Office Sales Up 42% As Investors Shift From 'Office Curious' To 'Office Serious'
Investor interest in the office asset class gained momentum in the first half of the year.
Office sales hit $25.9B in the first half of 2025, up 42% year-over-year, according to a JLL client report cited by CNBC. JLL’s office sale transactions outpaced all other major property types, with volume up 110% from the first half of 2024, according to CNBC.
Investors bid $16B for office buildings in the second quarter, the highest quarterly total since Q2 2022, CNBC reported.
In Q3, investors shifted from “office curious” to “office serious,” especially as interest rates retreated, according to CNBC. A combination of shrinking supply of new office development, the conversion of older properties for other uses, and workers reporting back for in-office work is prompting investors to bet on office again.
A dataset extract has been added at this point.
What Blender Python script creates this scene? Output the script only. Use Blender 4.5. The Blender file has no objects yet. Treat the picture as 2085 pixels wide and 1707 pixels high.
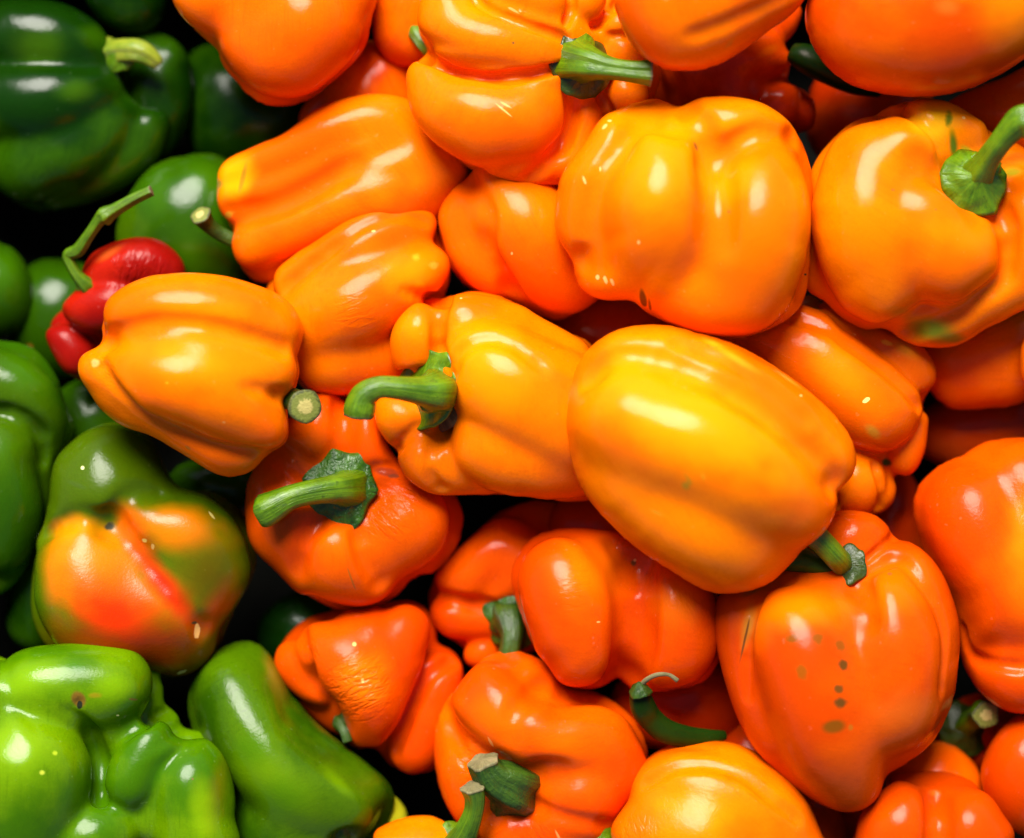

“What typically happens is, after a downturn, the high net worth private capital comes back in because of opportunistic returns, and they start buying,” JLL Senior Managing Director Mike McDonald told CNBC. “The REITs follow, and then the institutional capital flows.”
Deals valued at $100M or more jumped 130% year-over-year in the first half of 2025 as investors chased higher-quality office buildings amid more available debt, according to CNBC. In a separate Q2 report, JLL said 34 trades at $100M or more occurred in the first six months of the year. Those sales totaled $7.6B. The same period last year only saw 15 sales at that level, comprising $3.4B.
The U.S. office market posted negative net absorption of 2M SF in Q2, which is less than a third of the negative net absorption of 7M SF in Q1, according to JLL. New York City and Sun Belt markets saw positive absorption in Q2.
“Private sector employers are continuing to quietly increase their office attendance requirements, and most Fortune 100 employees now work at companies with full five-day in-office attendance policies,” JLL researchers said in the report.
However, it remains to be seen whether in-office attendance rates will continue to climb. Work Forward, which researches workplace trends, found that employers are demanding 12% more in-office attendance than in 2024, according to a CRE Daily report. Despite this, the rate of days worked from home remains identical to the rate in 2023.